Cuidadosas estadísticas han establecido que sólamente 26 de estas familias acapararon el poder entre los siglos III y II, como por ejemplo la Gens Cornelia, que proporcionó 23 cónsules a la República, o la Gens Aemilia, que acaparó 11 veces el mismo cargo; los Fabios, 9 veces, los Fulvios, 10, y así... Y esta nobleza basaba su poderío económico en la explotación esclavista de sus grandes latifundios agrarios.
Al Senado correspondía declarar, si era necesario, el estado de sitio, dando poderes especiales a los cónsules, o el estado de guerra, nombrando un dictador. El Senado dirigía ordinariamente la administración, las finanzas del Estado, el culto, y además se encargaba de preparar los proyectos de ley y propuestas que correspondía aprobar a la asamblea del pueblo.

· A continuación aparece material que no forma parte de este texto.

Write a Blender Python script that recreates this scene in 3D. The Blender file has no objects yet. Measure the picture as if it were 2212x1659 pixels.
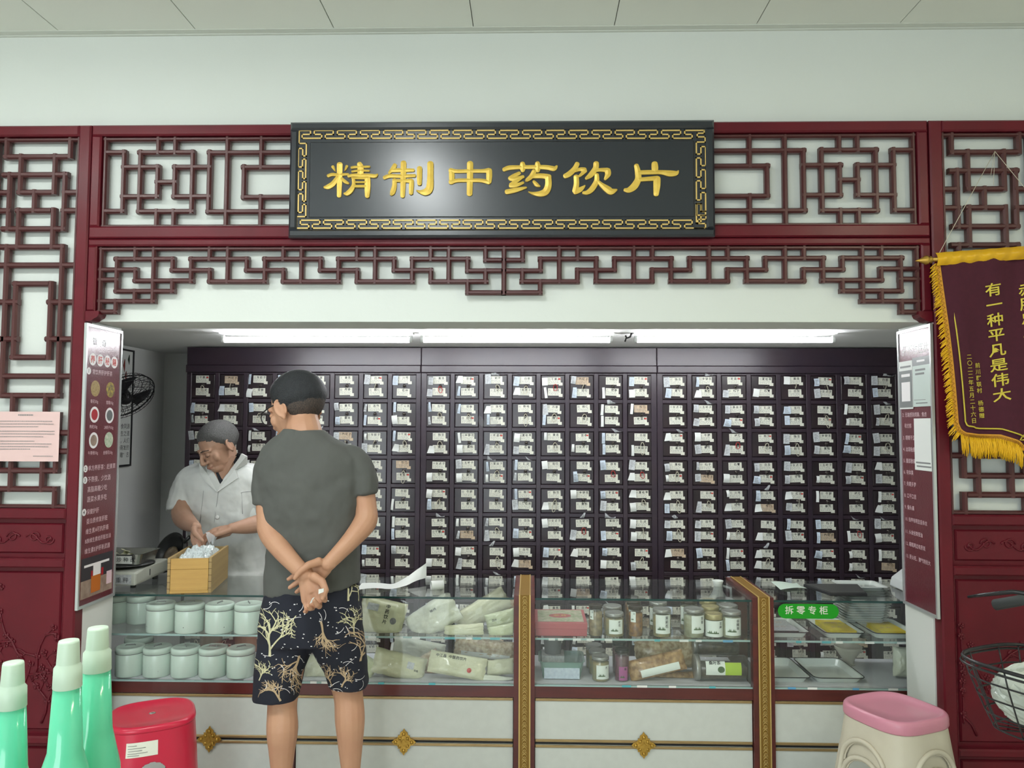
import bpy, bmesh, math, random
import numpy as np
from mathutils import Vector, Matrix, Euler

# ------------------------------------------------------------------ camera
SC = bpy.context.scene
COL = SC.collection
W_PX, H_PX, F_PX = 2212.0, 1659.0, 1650.0
PITCH, YAW, ROLL = 0.05435486, 0.02446837, 0.0038652
CAM = np.array([0.0, -3.05, 1.55])
_f = np.array([-math.sin(YAW) * math.cos(PITCH), math.cos(YAW) * math.cos(PITCH), math.sin(PITCH)])
_r = np.array([math.cos(YAW), math.sin(YAW), 0.0])
_u = np.cross(_r, _f)
_R = math.cos(ROLL) * _r + math.sin(ROLL) * _u
_U = -math.sin(ROLL) * _r + math.cos(ROLL) * _u
cam_data = bpy.data.cameras.new('camera')
cam = bpy.data.objects.new('camera', cam_data)
COL.objects.link(cam)
cam.matrix_world = Matrix(((_R[0], _U[0], -_f[0], CAM[0]), (_R[1], _U[1], -_f[1], CAM[1]), (_R[2], _U[2], -_f[2], CAM[2]), (0, 0, 0, 1)))
cam_data.sensor_fit = 'HORIZONTAL'
cam_data.sensor_width = 36.0
cam_data.lens = 36.0 * F_PX / W_PX
cam_data.clip_start = 0.02
SC.camera = cam

# ------------------------------------------------------------------ world, light, exposure
world = bpy.data.worlds.new('sky'); SC.world = world; world.use_nodes = True
bgn = world.node_tree.nodes['Background']
bgn.inputs[0].default_value = (0.80, 0.90, 1.0, 1); bgn.inputs[1].default_value = 1.0

def area_light(name, loc, target, sx, sy, power, color):
    d = bpy.data.lights.new(name, 'AREA'); d.shape = 'RECTANGLE'; d.size = sx; d.size_y = sy
    d.energy = power; d.color = color
    o = bpy.data.objects.new(name, d); COL.objects.link(o); o.location = loc
    o.rotation_euler = (Vector(target) - Vector(loc)).to_track_quat('-Z', 'Y').to_euler()
    return o
# daylight coming in through the open shop front behind the camera
area_light('shopfront_daylight', (-1.7, -6.9, 1.35), (-1.1, -0.6, 3.3), 3.0, 2.4, 116, (0.88, 0.98, 1.0))
SC.view_settings.view_transform = 'Standard'
SC.view_settings.look = 'None'
SC.view_settings.gamma = 1.0
SC.view_settings.use_curve_mapping = False
SC.view_settings.exposure = 0.0
SC.cycles.max_bounces = 7
SC.cycles.transparent_max_bounces = 20
SC.cycles.transmission_bounces = 4
SC.cycles.glossy_bounces = 3
SC.cycles.diffuse_bounces = 3
SC.cycles.caustics_reflective = False
SC.cycles.caustics_refractive = False
SC.cycles.sample_clamp_indirect = 4.0
SC.cycles.use_denoising = True
SC.cycles.use_adaptive_sampling = True
SC.cycles.adaptive_threshold = 0.1
SC.cycles.adaptive_min_samples = 20

# ------------------------------------------------------------------ pixel -> point on a real plane of the place
def ray(px, py):
    return _f + ((px - W_PX / 2) * _R - (py - H_PX / 2) * _U) / F_PX
def atY(px, py, Y):
    d = ray(px, py); return CAM + d * (Y - CAM[1]) / d[1]
def atZ(px, py, Z):
    d = ray(px, py); return CAM + d * (Z - CAM[2]) / d[2]
def atX(px, py, X):
    d = ray(px, py); return CAM + d * (X - CAM[0]) / d[0]

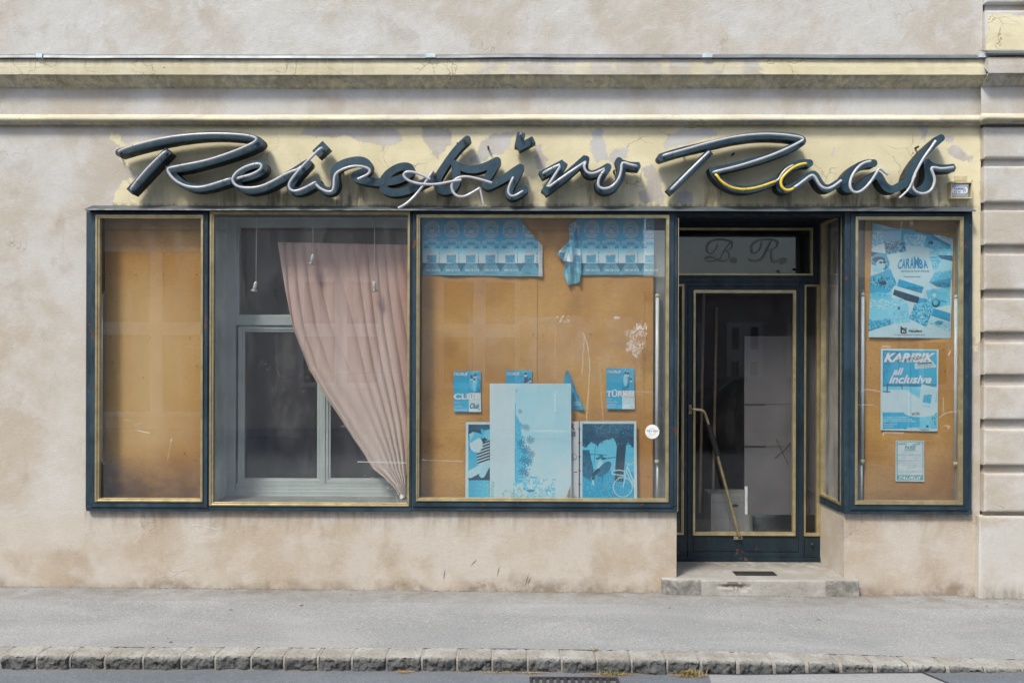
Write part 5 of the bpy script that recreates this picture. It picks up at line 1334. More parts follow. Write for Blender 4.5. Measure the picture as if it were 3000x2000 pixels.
m = MB(); a, c = kb3(1397,672), kb3(1436,742); txt(m, 'R', (a[0]-4,a[1],c[0],c[1]), .0485, 0, .04); tobj('red_letter', m, plain('red_print', (.30,.03,.03), .6), o)

# --- right window posters
k4 = K(2520, 640, 4.237)
YC = lambda px, py: BY-.006-.006*np.sin((px-2540)/60+(py-650)/48)-.004*np.sin((py-700)/22+px/35)*np.clip((px-2600)/150, 0, 1)-.006*np.clip((px-2740)/50, 0, 1)*np.sin((py-700)/30)
def skip(px, py, U, V):
    x = (px-2520)*4.237; y = (py-640)*4.237
    t = .95+.0*x
    fr = fbm(px/3.5, py/3.5, 4, 3); f2 = fbm(px/1.5, py/1.5, 3, 8)
    def photo(poly, top, bot, seed, hor=.5, rough=.35):
        nonlocal t
        m_ = inpoly(x, y, poly); ys = [q[1] for q in poly]; v = (y-min(ys))/(max(ys)-min(ys))
        ridge = hor+.22*(fbm(px/9+seed, px*0+seed, 4, seed)-.5); n_ = fbm(px/2.4, py/3.2, 4, seed)
        val = np.where(v < ridge, top+.08*(n_-.5), bot+rough*(n_-.5)*1.6); t = np.where(m_, val, t)
    photo([(150,65),(270,120),(300,300),(135,370)], .70, .60, 1, .3, .8)
    photo([(265,135),(530,125),(570,410),(320,450)], .50, .38, 2, .45, .9)
    photo([(530,130),(840,185),(820,360),(560,340)], .55, .78, 3, .3, .8)
    photo([(545,120),(900,165),(1110,215),(840,200)], .38, .34, 4, .5, .3)
    photo([(830,195),(1120,330),(1160,395),(950,400),(790,350)], .50, .62, 5, .4, .5)
    photo([(860,180),(1130,330),(1110,360),(880,240)], .38, .36, 15, .4, .2)
    photo([(1020,380),(1160,390),(1150,470),(860,455),(870,400)], .72, .78, 6, .4, .3)
    photo([(865,470),(1145,455),(1150,545),(1010,505),(940,640),(905,640)], .66, .70, 7, .2, .5)
    photo([(960,455),(1145,460),(1150,530),(1010,500)], .26, .24, 17, .2, .3)
    photo([(1010,510),(1150,545),(1145,680),(1140,760),(860,790)], .84, .66, 8, .55, .3)
    photo([(850,790),(1130,740),(1115,880),(960,850)], .45, .36, 9, .4, .25)
    photo([(120,410),(320,440),(365,545),(355,670),(120,560)], .22, .55, 10, .2, .8)
    photo([(120,720),(375,625),(455,810),(380,890),(115,830)], .50, .52, 11, .38, .9)
    photo([(115,830),(390,890),(385,1000),(200,980),(110,930)], .52, .68, 12, .5, .5)
    photo([(105,950),(580,1010),(610,1130),(350,1130),(105,1150)], .70, .82, 13, .25, .5)
    photo([(480,750),(790,850),(765,930),(455,840)], .46, .36, 14, .55, .2)
    photo([(425,880),(735,975),(720,1055),(575,1020),(405,945)], .14, .12, 16, .2, .05)
    photo([(735,980),(830,1000),(900,1130),(720,1060)], .48, .5, 18, .4, .2)
    photo([(105,1110),(345,1130),(405,1310),(105,1400)], .76, .50, 19, .5, .6)
    photo([(345,1110),(585,1050),(620,1290),(385,1310)], .78, .76, 20, .4, .35)
    photo([(680,1060),(860,1030),(915,1110),(820,1345),(600,1240)], .74, .60, 21, .1, 1.0)
    photo([(815,890),(1110,855),(1120,1070),(930,1110),(860,1090)], .70, .66, 22, .6, .3)
    photo([(915,1115),(1118,1175),(1118,1282),(880,1205)], .43, .40, 23, .5, .1)
    photo([(880,1205),(1118,1285),(1118,1415),(845,1300)], .90, .84, 24, .3, .6)
    e = lambda cx, cy, rx, ry, v: np.where(((x-cx)/rx)**2+((y-cy)/ry)**2 < 1, v, t)
    # skier's head with cap and glasses; waving child; small skier
    t = e(245,490,95,55,.50); t = e(230,510,80,35,.20); t = e(255,570,55,60,.88); t = e(255,545,22,16,.15); t = e(300,543,22,16,.15); t = e(215,640,60,30,.82)
    t = e(940,1050,52,52,.2); t = np.where(((x-935)/34)**2+((y-1040)/34)**2 < 1, .35+.6*f2, t); t = e(920,940,26,36,.95); t = e(915,900,38,28,.62); t = e(1075,1015,10,20,.85); t = e(868,1010,10,26,.9); t = np.where(segd(x, y, 985,1020,1070,1035) < 11, .45, t)
    t = e(480,1110,12,18,.12); t = np.where(segd(x, y, 465,1130,500,1120) < 3, .2, t); t = e(280,800,45,28,.15); t = np.where(segd(x, y, 285,790,262,712) < 4, .15, t); t = e(880,300,32,20,.1)
    t = np.where((((x-980)/50)**2+((y-1295)/28)**2 < 1) & (y < 1320), np.where(f2 > .5, .1, .6), t)
    return duo(np.clip(t, 0, 1)*.97)
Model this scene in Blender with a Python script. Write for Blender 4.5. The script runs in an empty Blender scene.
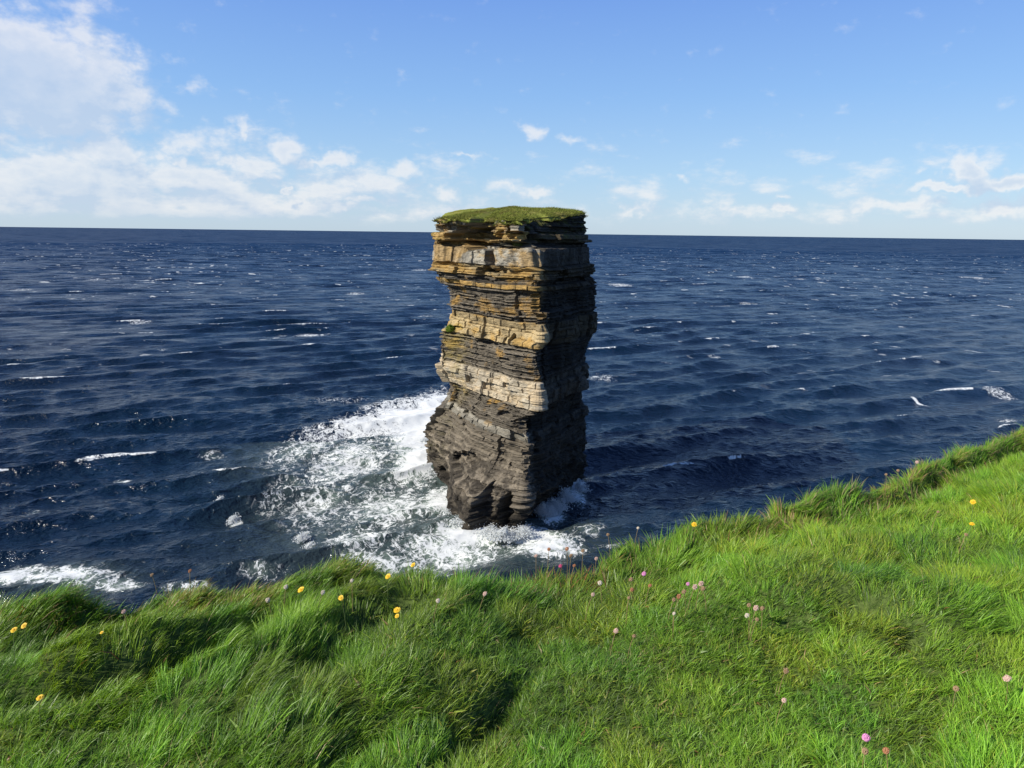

La Asamblea Popular evolucionó a lo largo de la historia de la República según lo exigieron las circunstancias. Al principio formaban parte de las asambleas únicamente los patricios, que votaban en ellas por curias; de ahí que se les diera el nombre de Comitia curiata. Al mismo tiempo, los plebeyos se reunían por separado en otras asambleas que trataban sobre los asuntos que les afectaban: eran los Comitia Plebis. Al principio sus decisiones (o plebiscitos) sólo obligaban a los plebeyos, pero posteriormente adquirieron fuerza de ley, obligatoria para todos los ciudadanos, patricios y plebeyos. Desde entonces cualquier ciudadano podía participar en ellas, votando cada uno según la tribu, rural o urbana, en que estaba encuadrado.